In contrast to institutions with national or public charters, the policies and practices that affect academic freedom and employment rights within Japan's extensive private system of universities and two-year colleges (together totaling 984 institutions) vary so much as to make concise generalizations nearly impossible.

It is illuminating to look at the situation foreign lecturers and instructors face at private universities because their cases often attract more attention than those of Japanese nationals.

The plight of foreign nationals at private universities

At one extreme, discrimination is obviously rampant: unlike their Japanese counterparts not on contracts, foreign teachers at many private universities and colleges face arbitrary dismissal, and have one-year or three-year contracts with strict renewal limits imposed while receiving lower salaries, no bonuses and higher pay cuts.

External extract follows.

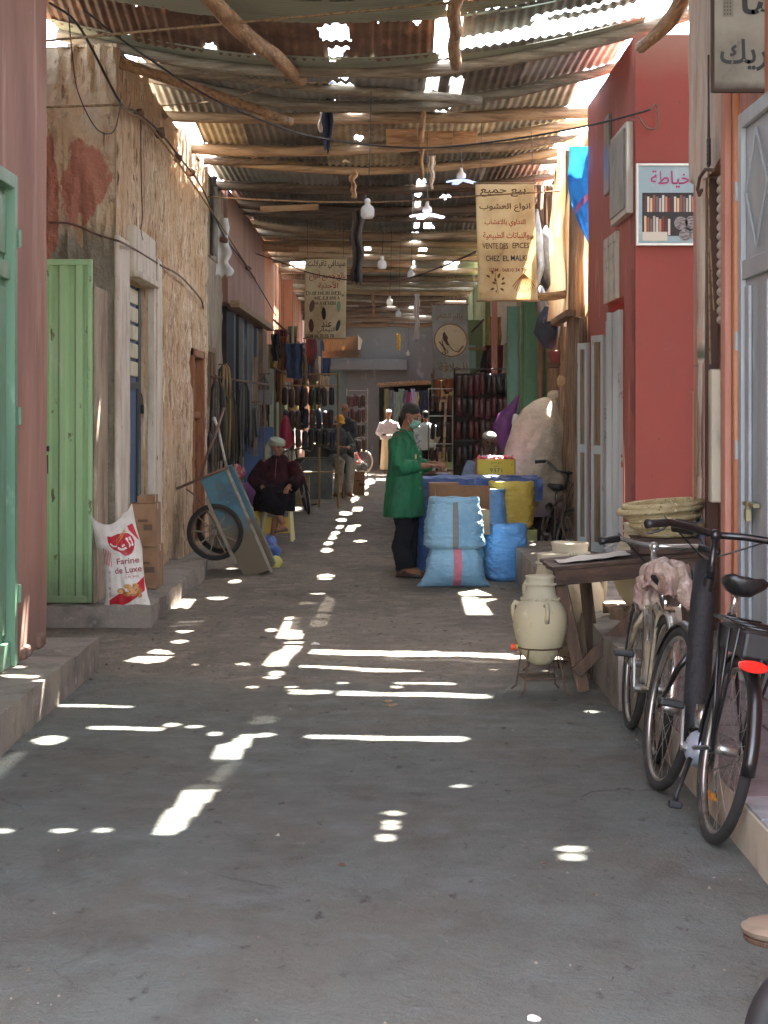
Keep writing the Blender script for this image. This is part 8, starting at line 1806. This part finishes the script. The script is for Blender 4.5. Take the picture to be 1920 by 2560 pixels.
for a, c in (((-2.1, 23.4, 2.08), (-1.55, 25.9, 2.02)), ((-2.05, 23.4, 0), (-2.05, 23.4, 2.1)), ((-1.62, 25.9, 0), (-1.62, 25.9, 2.05))): B().tube([a, c], .014, 7).build("rail", M_iron, rk_)
c = P(663, 993, 26.6); tag(B().box(c.x - .10, c.x + .10, 26.6, 26.62, c.z - .10, c.z + .10).build("board", M_graywall), "small square grey board pinned on the left stall", "board")
c0, c1 = P(612, 1190, 26.5), P(690, 1068, 26.5); tag(B().box(c0.x, c1.x - .04, 26.5, 26.54, max(.02, c0.z - .5), c1.z).build("panel", mat("flat_blue_panel_paint", lin(58, 88, 132), [(lin(46, 72, 110), 3, U, .45, .65)], rough=.6), bevel=.005), "tall blue panel leaning behind the seated man", "panel")
b = B().ball(P(618, 1245, 25.4), (.16, .14, .20), 16).jitter(.07, 7, 3); tag(b.build("bag", M_purple, smooth=True), "purple plastic bag on the ground behind the seated man", "bag")
b = B().ball(P(592, 1180, 23.9), (.09, .08, .10), 14).jitter(.05, 11, 4); tag(b.build("cloth", mat("red_patterned_cloth", lin(150, 70, 80), [(lin(200, 160, 150), 14, U, .5, .6), (lin(50, 40, 50), 9, U, .6, .7)], rough=.8), smooth=True), "red patterned cloth bundle behind the handcart's rim", "cloth")
# stools under and beside the seated man
M_ystool = mat("pale_yellow_plastic", lin(222, 212, 160), rough=.45); M_ystool2 = mat("strong_yellow_plastic", lin(220, 184, 50), rough=.45)
def stool(label, x, y, w, h, mt, apron=None):
    t = thing("stool", label, "stool", (x, y, 0)); B().box(x - w / 2, x + w / 2, y - w / 2, y + w / 2, h - .03, h).build("seat", mt, t, bevel=.01)
    for sx in (-1, 1):
        for sy in (-1, 1): B().bar((x + sx * w * .42, y + sy * w * .42, h - .03), (x + sx * w * .5, y + sy * w * .5, 0), .04, .03).build("leg", mt, t, bevel=.005)
    if apron: B().box(x - w * .42, x + w * .42, y - w * .46, y - w * .43, h * .25, h * .72).build("apron", apron, t)
stool("pale yellow plastic stool under the seated man in the maroon robe", -1.36, 24.62, .38, .43, M_ystool, M_ystool2); stool("low bright yellow stool left of the seated man", -1.74, 24.4, .30, .44, M_ystool2)
b = B().ball(P(668, 1360, 22.0), (.12, .10, .09), 14).ball(P(682, 1376, 21.9), (.12, .10, .07), 14).jitter(.05, 9, 6); o = remesh(b, "plastic_bag", M_tarp, None, .012, 1); tag(o, "crumpled blue plastic bag on the ground beyond the handcart's nose", "bag")
b = B().ball(P(691, 1408, 20.3), (.065, .06, .07), 12).jitter(.03, 14, 7); tag(b.build("plastic_bag", mat("yellow_green_plastic", lin(186, 180, 90), rough=.4), smooth=True), "small yellow-green plastic bag at the handcart's nose", "bag")
# grey cabinet, drum, boxes and bikes further in
t = thing("cabinet", "grey metal cabinet standing in the left stall, drum on top", "cabinet", (-1.3, 37.2, 0)); B().box(-1.62, -1.0, 36.9, 37.5, 0, .76).build("body", mat("grey_metal_paint", lin(104, 110, 110), [(lin(84, 88, 88), 3, U, .45, .62)], rough=.5), t, bevel=.006); B().box(-1.64, -.98, 36.88, 37.52, .765, .80).build("top", M_graywall, t); B().box(-1.58, -1.04, 36.885, 36.898, .08, .70).build("door", mat("grey_metal_paint", None), t)
tag(B().lathe([(.02, .805), (.17, .81), (.18, .9), (.175, 1.1), (.18, 1.3), (.17, 1.38), (.02, 1.39)], 24, (-1.28, 37.2, 0)).build("drum", mat("dark_grey_drum", lin(66, 66, 62), rough=.5), smooth=True, auto=40), "dark grey drum on the metal cabinet, left stall", "drum")
carton("cardboard_box", "tan cardboard carton on the ground right of the man in the yellow cap", -.69, -.39, 38.8, 39.2, 0, .48); carton("cardboard_box", "greenish old box against the tan carton, under the left stall", -.98, -.72, 38.9, 39.2, 0, .42, mt=M_sage, marks=False)
bicycle("bicycle", "dark bicycle leaning at the left stall behind the seated man", (-1.22, 31.2, 0), R(6), R(-9), M_blackm, base=1.0, barz=1.05, seatz=.88, bars=.28, steer=R(10), full=False)
fbk = bicycle("bicycle", "far bicycle with a pale tyre and red frame in the sun at the end", (-.62, 52.6, 0), R(70), R(4), mat("red_bike_paint", lin(190, 50, 50), rough=.4), base=1.0, tyre=mat("cream_tyre", lin(210, 200, 180), rough=.8), full=False)
M_cloths = [mat("hung_%s_cloth" % n, lin(*c), rough=.9) for n, c in (("olive", (130, 120, 70)), ("grey", (96, 100, 104)), ("sage", (130, 142, 124)), ("crimson", (170, 40, 84)), ("lavender", (160, 160, 190)), ("navy", (34, 40, 56)), ("sand", (190, 170, 130)))]
for i, (px, k, w) in enumerate(((966, 0, .16), (978, 1, .18), (990, 2, .2), (1003, 2, .18), (1014, 1, .16), (1022, 3, .15), (1032, 4, .14), (1055, 5, .4), (1042, 6, .12))):
    dangle("garment", M_cloths[k].name.split("_")[1] + " garment hanging in the far dark shopfront, number %s from its left" % ("one", "two", "three", "four", "five", "six", "seven", "nine", "eight")[i], "garment", px, 972 + (i % 3) * 4, 1058 - (i % 2) * 16, 57.6, w, M_cloths[k], i, .1)
tag(B().tube([(-1.71, 33.35, 1.62), (-1.71, 33.35, 1.52), (-1.70, 33.35, 1.3), (-1.68, 33.35, 1.12), (-1.68, 33.35, 1.04)], [.02, .07, .10, .12, .04], 12).jitter(.04, 9, 2).build("plastic_bag", mat("crimson_plastic", lin(176, 40, 72), rough=.35), smooth=True), "crimson plastic bag hanging low at the left of the brass pipe rack", "bag")
t = thing("shelf_stall", "stall shelf of small goods behind the green-coated man's hands", "stall", (.75, 30, 0))
B().box(.55, 1.0, 29.8, 30.2, .7, .74).build("shelf", M_woodz, t); B().box(.55, 1.0, 29.8, 30.2, 0, .69).build("front_board", M_dark, t)
for k in range(7): tag(B().box(.57 + k * .06, .615 + k * .06, 29.85, 29.95, .745, .80 + .05 * (k % 3)).build("packet", (M_printpale, M_dark, M_card)[k % 3]), ("pale", "dark", "brown")[k % 3] + " small packet on the stall shelf behind the man's hands", "packet", "packets on the stall shelf")
# ------------------------------------------------------------------ hanging goods that crowd the far half of the alley
FARC = [mat("far_%s_cloth" % n, lin(*c), [(lin(*[int(q * .7) for q in c]), 9, (1, 1, .4), .46, .62)], rough=.9) for n, c in (("brown", (92, 66, 50)), ("black", (34, 31, 32)), ("cream", (196, 182, 150)), ("rust", (140, 76, 50)), ("green", (70, 92, 66)), ("blue", (60, 78, 110)), ("wine", (96, 34, 44)), ("straw", (190, 152, 90)), ("grey", (110, 108, 104)))]
rc = random.Random(11)
spots = []
for i in range(22): spots.append((-1, rc.uniform(-2.0, -1.45), 31 + i * .95, rc.uniform(2.2, 3.5)))
for i in range(22): spots.append((1, rc.uniform(1.25, 1.85), 29.5 + i * 1.05, rc.uniform(2.3, 3.4)))
order = "first second third fourth fifth sixth seventh eighth ninth tenth eleventh twelfth thirteenth fourteenth fifteenth sixteenth seventeenth eighteenth nineteenth twentieth twenty-first twenty-second".split()
cnt = {-1: 0, 1: 0}
for (s, x, y, z) in spots:
    k = rc.randrange(9); w = rc.uniform(.12, .34); h = rc.uniform(.35, .95); sd = rc.uniform(0, 50); m_ = FARC[k]
    kind = rc.choice(("cloth", "bag", "cloth"))
    if kind == "cloth":
        b = B().grid(lambda u, v: (x + (u - .5) * w * (1 - .2 * v) + .02 * noise.noise(Vector((v * 4, sd, 1))), y + .05 * math.sin(u * 12 + sd) + .03 * noise.noise(Vector((u * 5, v * 5, sd))), z - h * (v + .06 * noise.noise(Vector((u * 7, sd, 3))) * v)), 14, 14)
    else:
        b = B().tube([(x, y, z), (x, y, z - .12 * h), (x, y, z - .4 * h), (x, y, z - .75 * h), (x, y, z - h)], [.01, .05, .11, .12, .04], 12).jitter(.04, 9, sd)
    o = b.build("hanging_" + kind, m_, smooth=True)
    if kind == "cloth": o.modifiers.new("s", 'SOLIDIFY').thickness = .006
    col = m_.name.split("_")[1]; cnt[s] += 1
    tag(o, "%s %s hung along the %s shopfronts beyond the stalls, %s going inwards" % (col, kind, "left" if s < 0 else "right", order[cnt[s] - 1]), "hanging goods", "goods hung along the %s side far in" % ("left" if s < 0 else "right"))
    B().tube([(x, y, z), (x, y + .02, zroof(x, y))], .004, 4).build("cord", M_rope, o)
# rails they hang from, and low goods at their feet
for s, x in ((-1, -1.72), (1, 1.55)):
    for z in (3.1, 2.35):
        tag(B().tube([(x, 30, z), (x, 52, z - .05)], .018, 6).build("rail", M_iron, smooth=True), "%s iron rail running inwards along the %s shopfronts" % ("upper" if z > 3 else "lower", "left" if s < 0 else "right"), "rail")
low = [(-1.6, 34.6, .5, .5, "wicker hamper", M_bask), (-1.5, 41, .45, .6, "stacked brown carton", M_card), (-1.55, 43.5, .5, .9, "tall dark cupboard", M_dark), (1.45, 32.2, .4, .7, "rusty tin chest", M_rust), (1.4, 36.5, .5, .55, "pale crate", M_cream), (1.45, 41.5, .45, .8, "olive cupboard", M_olive), (1.1, 47, .4, .5, "brown market crate", M_woodz)]
for (x, y, w, h, lab, m_) in low:
    t = thing(lab.split()[-1], lab + " standing in front of the far " + ("left" if x < 0 else "right") + " shops", lab.split()[-1], (x, y, 0))
    B().box(x - w / 2, x + w / 2, y, y + .4, 0, h).build("body", m_, t, bevel=.01); B().box(x - w / 2 - .01, x + w / 2 + .01, y - .01, y + .41, h + .001, h + .02).build("lid", M_woodz, t)
# ------------------------------------------------------------------ dusty air
M_haze = bpy.data.materials.new("dusty_air"); M_haze.use_nodes = True
hn = M_haze.node_tree; hn.nodes.remove(hn.nodes["Principled BSDF"]); pv = hn.nodes.new("ShaderNodeVolumePrincipled")
pv.inputs["Color"].default_value = (.9, .93, .96, 1); pv.inputs["Density"].default_value = .00012; pv.inputs["Anisotropy"].default_value = .2
hn.links.new(pv.outputs[0], hn.nodes["Material Output"].inputs["Volume"])
tag(B().box(-152, 152, -62, 402, -1, 7.0).build("haze", M_haze), None, None, kind="stuff")
bpy.data.scenes.remove(WORK)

They may also be barred from meetings where decisions are made, excluded from union membership, and be denied health insurance and retirement benefits, since employers try to avoid bearing their share of fees for the national scheme.

Any charge of nationwide discrimination, however, has to be qualified because the administrations of some private universities and colleges are so dictatorial and the unions so weak that even Japanese nationals can face similarly severe employment conditions and unfair labor practices.

Moreover, the very numerous part-time staff who often do more teaching than full-time faculty, regardless of nationality have very little control over their job situations and fewer employment rights or benefits.